Just in time, too, because I’m hoping to meet up with all of them at the annual LDStorymakers Writers Conference next week in Salt Lake City. There, I can sit down with them and show them the ropes (if they haven’t yet figured it out from my way-too-dense instructional email).

By the way, if you’re a Storymaker and planning on attending, please don’t miss the Meet and Greet on Thursday, May 5th at 8 pm in the hotel.
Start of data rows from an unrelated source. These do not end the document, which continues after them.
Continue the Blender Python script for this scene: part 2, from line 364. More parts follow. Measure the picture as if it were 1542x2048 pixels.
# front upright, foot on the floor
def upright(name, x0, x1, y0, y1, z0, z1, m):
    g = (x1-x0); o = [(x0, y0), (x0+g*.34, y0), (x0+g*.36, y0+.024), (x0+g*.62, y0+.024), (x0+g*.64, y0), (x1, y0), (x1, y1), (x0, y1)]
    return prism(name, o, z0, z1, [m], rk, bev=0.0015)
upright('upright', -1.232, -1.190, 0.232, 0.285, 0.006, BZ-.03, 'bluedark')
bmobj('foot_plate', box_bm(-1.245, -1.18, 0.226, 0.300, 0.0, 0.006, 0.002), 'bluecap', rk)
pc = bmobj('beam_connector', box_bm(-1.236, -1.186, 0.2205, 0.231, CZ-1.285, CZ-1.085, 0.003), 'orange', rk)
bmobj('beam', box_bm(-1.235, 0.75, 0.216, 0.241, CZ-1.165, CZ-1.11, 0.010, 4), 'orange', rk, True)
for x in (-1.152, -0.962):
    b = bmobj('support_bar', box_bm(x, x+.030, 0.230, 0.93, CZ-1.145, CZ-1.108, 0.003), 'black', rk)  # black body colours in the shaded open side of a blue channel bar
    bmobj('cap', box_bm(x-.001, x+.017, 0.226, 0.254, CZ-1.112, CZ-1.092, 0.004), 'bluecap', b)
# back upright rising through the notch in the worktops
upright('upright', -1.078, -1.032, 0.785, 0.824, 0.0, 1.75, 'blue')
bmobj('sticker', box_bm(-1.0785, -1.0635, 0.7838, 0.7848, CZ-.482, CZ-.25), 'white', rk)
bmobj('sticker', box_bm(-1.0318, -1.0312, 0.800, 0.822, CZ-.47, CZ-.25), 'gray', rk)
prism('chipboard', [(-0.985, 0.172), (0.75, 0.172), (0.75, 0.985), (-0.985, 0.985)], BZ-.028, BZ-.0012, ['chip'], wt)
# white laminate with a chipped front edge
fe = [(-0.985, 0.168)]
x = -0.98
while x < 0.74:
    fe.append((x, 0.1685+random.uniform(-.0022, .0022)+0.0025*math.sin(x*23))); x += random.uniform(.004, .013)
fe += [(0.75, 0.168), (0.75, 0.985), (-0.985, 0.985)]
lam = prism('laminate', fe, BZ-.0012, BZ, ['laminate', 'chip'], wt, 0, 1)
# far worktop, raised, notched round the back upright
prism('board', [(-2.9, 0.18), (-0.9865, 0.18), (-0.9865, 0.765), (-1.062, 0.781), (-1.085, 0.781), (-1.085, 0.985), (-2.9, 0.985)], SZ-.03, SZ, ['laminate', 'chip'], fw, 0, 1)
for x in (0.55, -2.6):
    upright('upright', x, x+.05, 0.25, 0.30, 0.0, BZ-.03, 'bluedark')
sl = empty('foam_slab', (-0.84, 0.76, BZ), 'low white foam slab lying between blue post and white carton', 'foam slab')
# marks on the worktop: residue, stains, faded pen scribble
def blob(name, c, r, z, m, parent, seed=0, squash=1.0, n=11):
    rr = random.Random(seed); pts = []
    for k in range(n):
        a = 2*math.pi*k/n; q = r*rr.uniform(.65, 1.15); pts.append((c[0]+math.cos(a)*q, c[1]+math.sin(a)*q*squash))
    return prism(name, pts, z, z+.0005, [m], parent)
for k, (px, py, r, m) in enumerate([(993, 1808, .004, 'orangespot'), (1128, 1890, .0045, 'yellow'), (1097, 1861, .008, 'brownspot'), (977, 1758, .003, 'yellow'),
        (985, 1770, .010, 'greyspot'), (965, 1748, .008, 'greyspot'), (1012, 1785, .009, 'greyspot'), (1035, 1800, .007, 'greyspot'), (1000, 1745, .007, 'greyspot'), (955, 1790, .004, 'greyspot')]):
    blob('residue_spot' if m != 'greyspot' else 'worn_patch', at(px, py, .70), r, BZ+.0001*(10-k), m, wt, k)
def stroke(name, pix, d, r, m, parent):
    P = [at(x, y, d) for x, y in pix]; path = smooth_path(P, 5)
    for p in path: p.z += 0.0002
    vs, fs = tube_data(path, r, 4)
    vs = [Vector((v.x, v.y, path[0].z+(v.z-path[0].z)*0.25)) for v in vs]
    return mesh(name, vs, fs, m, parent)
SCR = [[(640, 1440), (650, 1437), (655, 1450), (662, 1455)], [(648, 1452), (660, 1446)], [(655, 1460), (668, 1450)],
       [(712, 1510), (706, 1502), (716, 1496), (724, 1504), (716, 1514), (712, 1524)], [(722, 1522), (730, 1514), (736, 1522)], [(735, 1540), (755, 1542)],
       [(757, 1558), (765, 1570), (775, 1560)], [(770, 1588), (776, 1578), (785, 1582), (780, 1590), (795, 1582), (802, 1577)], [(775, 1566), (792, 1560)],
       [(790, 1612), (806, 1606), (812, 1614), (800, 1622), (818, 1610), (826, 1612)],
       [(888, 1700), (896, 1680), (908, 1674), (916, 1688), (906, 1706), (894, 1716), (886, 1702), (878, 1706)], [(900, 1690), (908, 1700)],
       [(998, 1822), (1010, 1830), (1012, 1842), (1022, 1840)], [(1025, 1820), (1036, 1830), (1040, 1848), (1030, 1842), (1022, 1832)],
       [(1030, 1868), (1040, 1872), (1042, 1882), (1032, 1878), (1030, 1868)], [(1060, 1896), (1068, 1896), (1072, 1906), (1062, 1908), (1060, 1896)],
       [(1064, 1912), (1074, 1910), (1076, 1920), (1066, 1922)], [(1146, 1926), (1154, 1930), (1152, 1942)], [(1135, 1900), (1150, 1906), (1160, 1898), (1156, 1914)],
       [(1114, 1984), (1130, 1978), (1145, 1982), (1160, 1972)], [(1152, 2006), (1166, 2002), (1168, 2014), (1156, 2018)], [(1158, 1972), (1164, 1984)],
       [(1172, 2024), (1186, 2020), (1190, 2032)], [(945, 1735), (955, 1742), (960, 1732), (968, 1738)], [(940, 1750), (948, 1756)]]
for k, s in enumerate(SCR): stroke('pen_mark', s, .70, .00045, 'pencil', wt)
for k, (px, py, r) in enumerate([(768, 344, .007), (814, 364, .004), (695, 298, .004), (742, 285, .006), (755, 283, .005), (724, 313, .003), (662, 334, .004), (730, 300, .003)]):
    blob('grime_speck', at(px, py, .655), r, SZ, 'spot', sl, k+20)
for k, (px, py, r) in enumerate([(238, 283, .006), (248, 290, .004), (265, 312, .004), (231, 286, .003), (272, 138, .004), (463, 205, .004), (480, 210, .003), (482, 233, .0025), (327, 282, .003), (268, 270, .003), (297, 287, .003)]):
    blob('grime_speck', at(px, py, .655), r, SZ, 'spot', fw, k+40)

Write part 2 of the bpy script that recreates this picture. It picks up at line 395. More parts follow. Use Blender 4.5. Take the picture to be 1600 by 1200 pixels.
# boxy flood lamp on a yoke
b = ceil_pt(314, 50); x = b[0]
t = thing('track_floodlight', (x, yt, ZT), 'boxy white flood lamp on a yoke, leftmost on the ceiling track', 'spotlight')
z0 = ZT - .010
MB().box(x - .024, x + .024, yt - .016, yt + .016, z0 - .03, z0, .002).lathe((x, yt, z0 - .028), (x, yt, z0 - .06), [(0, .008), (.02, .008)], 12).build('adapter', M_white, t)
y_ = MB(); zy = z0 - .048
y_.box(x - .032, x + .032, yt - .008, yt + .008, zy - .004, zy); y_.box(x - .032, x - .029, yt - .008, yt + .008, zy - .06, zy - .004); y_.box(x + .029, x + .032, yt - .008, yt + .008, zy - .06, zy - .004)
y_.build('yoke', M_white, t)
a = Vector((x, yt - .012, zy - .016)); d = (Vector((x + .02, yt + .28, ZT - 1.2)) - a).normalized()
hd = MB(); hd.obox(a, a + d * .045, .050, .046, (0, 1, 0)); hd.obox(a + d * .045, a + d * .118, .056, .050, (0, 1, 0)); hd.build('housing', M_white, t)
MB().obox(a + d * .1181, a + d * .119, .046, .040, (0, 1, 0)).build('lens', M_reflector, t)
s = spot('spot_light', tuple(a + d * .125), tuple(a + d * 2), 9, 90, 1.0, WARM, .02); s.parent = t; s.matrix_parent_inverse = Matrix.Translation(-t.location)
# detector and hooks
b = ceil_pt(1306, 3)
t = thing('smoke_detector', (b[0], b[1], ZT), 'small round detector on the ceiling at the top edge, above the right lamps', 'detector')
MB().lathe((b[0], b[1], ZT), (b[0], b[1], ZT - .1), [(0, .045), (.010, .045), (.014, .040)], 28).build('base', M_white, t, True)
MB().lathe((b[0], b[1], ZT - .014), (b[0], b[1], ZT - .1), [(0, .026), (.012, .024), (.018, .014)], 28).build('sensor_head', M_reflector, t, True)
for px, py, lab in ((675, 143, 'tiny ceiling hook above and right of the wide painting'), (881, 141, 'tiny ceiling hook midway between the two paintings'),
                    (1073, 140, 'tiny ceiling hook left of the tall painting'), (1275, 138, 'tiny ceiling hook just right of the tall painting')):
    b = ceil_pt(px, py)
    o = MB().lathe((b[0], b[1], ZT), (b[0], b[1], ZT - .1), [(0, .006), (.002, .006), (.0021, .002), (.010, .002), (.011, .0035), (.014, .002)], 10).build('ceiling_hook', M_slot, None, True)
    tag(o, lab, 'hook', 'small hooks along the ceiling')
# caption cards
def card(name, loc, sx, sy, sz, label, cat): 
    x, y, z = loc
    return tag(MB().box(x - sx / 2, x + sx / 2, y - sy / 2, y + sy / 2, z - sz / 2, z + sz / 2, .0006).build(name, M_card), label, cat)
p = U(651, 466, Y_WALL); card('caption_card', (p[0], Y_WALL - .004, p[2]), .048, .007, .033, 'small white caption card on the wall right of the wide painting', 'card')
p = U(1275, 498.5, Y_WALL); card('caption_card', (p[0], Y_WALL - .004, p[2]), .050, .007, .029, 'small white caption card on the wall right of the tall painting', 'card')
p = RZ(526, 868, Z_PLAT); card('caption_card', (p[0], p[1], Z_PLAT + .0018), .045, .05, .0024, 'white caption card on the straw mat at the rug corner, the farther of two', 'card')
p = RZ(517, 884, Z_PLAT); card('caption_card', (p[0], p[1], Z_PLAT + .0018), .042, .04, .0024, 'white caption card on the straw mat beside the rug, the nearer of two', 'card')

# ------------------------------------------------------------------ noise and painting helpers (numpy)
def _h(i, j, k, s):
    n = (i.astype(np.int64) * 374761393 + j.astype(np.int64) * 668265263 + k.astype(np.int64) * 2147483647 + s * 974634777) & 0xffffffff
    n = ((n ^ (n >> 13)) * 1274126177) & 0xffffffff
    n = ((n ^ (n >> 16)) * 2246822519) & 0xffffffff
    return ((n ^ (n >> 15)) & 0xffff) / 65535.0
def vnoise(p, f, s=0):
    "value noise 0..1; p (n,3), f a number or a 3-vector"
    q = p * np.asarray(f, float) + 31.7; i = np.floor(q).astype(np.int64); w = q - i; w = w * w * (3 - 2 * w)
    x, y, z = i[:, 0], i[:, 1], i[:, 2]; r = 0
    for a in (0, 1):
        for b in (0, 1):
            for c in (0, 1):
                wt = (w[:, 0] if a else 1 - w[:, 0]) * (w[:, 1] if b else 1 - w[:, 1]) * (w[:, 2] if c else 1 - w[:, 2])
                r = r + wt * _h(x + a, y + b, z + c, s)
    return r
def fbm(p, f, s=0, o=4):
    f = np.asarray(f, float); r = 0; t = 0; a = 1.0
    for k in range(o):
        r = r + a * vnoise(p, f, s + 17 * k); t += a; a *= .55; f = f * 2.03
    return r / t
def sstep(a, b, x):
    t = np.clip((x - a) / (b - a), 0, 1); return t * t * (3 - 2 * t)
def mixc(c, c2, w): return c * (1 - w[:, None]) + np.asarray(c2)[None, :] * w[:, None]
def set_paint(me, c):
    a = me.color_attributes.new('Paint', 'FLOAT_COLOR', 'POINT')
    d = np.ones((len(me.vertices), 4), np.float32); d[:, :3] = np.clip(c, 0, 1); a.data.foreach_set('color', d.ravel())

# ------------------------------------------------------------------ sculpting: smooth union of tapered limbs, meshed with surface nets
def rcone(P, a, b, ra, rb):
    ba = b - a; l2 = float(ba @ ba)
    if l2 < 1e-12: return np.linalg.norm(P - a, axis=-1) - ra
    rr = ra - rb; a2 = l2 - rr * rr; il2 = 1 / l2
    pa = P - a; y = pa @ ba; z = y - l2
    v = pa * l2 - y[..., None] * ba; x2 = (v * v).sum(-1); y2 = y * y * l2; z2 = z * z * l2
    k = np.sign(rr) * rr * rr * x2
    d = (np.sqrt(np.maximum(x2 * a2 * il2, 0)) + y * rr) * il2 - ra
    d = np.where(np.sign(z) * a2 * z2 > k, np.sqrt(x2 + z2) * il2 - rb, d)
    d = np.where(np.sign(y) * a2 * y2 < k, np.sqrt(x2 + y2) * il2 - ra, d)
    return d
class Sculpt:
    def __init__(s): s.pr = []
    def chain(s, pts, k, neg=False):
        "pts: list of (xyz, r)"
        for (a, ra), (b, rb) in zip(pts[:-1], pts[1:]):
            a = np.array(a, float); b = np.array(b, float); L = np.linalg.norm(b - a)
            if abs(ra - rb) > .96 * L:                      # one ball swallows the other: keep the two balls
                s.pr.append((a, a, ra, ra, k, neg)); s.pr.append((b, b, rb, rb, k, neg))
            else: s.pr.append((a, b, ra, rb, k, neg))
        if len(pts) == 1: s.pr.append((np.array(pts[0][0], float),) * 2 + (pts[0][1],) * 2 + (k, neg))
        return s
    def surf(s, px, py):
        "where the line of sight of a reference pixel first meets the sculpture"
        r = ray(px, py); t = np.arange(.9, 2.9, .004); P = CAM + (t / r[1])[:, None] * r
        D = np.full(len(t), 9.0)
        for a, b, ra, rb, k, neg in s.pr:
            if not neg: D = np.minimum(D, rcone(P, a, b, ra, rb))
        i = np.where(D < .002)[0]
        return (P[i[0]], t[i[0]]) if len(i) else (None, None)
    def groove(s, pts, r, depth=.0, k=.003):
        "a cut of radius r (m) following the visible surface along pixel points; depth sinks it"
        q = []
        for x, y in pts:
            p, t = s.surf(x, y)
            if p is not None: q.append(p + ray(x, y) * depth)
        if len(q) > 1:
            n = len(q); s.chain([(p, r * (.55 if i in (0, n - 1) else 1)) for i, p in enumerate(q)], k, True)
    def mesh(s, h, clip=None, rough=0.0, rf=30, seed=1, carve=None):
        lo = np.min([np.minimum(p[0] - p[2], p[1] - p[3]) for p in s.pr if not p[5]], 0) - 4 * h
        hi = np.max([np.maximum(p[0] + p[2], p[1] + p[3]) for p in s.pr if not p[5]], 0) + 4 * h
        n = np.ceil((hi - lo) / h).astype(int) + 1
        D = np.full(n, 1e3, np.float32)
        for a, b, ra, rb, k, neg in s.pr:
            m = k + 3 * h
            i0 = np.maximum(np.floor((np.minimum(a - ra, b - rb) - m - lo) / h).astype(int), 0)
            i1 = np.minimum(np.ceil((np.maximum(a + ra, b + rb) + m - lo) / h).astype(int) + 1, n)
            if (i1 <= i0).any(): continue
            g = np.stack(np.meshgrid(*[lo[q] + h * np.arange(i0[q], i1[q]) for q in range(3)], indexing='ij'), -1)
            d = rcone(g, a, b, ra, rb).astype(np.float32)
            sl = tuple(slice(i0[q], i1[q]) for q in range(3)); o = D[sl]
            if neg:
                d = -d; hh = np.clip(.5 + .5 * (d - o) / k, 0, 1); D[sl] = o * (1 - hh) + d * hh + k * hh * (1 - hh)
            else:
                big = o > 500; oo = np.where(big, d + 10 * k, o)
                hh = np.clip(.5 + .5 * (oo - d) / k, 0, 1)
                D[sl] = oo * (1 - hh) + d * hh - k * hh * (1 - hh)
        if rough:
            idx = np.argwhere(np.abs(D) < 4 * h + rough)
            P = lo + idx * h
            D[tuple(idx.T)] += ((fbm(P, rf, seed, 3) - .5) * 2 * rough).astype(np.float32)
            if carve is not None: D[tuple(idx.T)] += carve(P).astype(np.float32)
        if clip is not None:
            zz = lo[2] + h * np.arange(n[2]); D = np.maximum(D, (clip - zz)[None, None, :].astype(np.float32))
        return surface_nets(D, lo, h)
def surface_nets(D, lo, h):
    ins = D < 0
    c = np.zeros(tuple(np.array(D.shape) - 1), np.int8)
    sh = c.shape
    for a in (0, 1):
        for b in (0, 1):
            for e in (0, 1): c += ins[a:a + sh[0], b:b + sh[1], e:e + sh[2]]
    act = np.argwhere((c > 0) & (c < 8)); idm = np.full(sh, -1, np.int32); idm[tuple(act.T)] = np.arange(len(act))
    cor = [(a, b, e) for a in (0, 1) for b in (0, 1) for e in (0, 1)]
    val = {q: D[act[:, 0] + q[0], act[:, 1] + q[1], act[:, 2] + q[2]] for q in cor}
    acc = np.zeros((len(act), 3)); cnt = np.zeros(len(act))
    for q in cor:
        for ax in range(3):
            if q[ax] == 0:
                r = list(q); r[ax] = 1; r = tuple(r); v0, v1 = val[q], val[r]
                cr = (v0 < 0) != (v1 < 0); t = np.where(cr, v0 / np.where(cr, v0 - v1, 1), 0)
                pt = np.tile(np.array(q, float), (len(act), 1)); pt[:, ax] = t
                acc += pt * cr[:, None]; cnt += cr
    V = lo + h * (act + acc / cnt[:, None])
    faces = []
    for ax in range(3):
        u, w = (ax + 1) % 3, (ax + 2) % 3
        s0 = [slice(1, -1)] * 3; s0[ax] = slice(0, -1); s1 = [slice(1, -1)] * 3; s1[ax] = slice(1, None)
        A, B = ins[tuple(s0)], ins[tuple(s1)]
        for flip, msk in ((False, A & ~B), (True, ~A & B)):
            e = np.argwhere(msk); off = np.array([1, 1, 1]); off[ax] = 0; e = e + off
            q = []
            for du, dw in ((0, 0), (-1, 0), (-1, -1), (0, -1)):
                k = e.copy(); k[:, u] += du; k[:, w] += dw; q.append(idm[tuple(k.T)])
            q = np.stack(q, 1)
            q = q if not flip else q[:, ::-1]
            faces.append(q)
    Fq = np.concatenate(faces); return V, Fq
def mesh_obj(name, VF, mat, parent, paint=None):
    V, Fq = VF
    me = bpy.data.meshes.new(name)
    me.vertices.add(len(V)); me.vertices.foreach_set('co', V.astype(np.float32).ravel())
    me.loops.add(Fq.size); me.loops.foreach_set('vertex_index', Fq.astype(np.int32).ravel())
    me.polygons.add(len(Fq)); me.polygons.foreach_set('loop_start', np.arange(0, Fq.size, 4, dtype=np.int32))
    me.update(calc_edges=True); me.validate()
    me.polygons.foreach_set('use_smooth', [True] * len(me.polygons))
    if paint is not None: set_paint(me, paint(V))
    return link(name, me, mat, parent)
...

Not only will you be able to meet and socialize with fellow Storymakers and begin to put faces to names, but you’ll get:

  • an introduction to the Board of Directors and its various responsibilities (so that you might be more inclined to volunteer your services for certain positions, such as mine…hint, hint)
  • a brief demonstration of the new site…AND
  • a chance to be interviewed (bring a copy of your latest book, even if it’s 5+ years old) for future placement in the Featured Video section of the website’s home page.

The conference should be awesome and I can’t wait to meet a ton of fellow writers, plus agents, editors, and publishers. (I’m pitching to Sara Megibow with Nelson Literary Agency.)

In any case, no more excuses. I promise to check in at least twice a week from here on out (since I don’t foresee any other website creation in my future).

Originally posted 2011-04-26 09:24:43.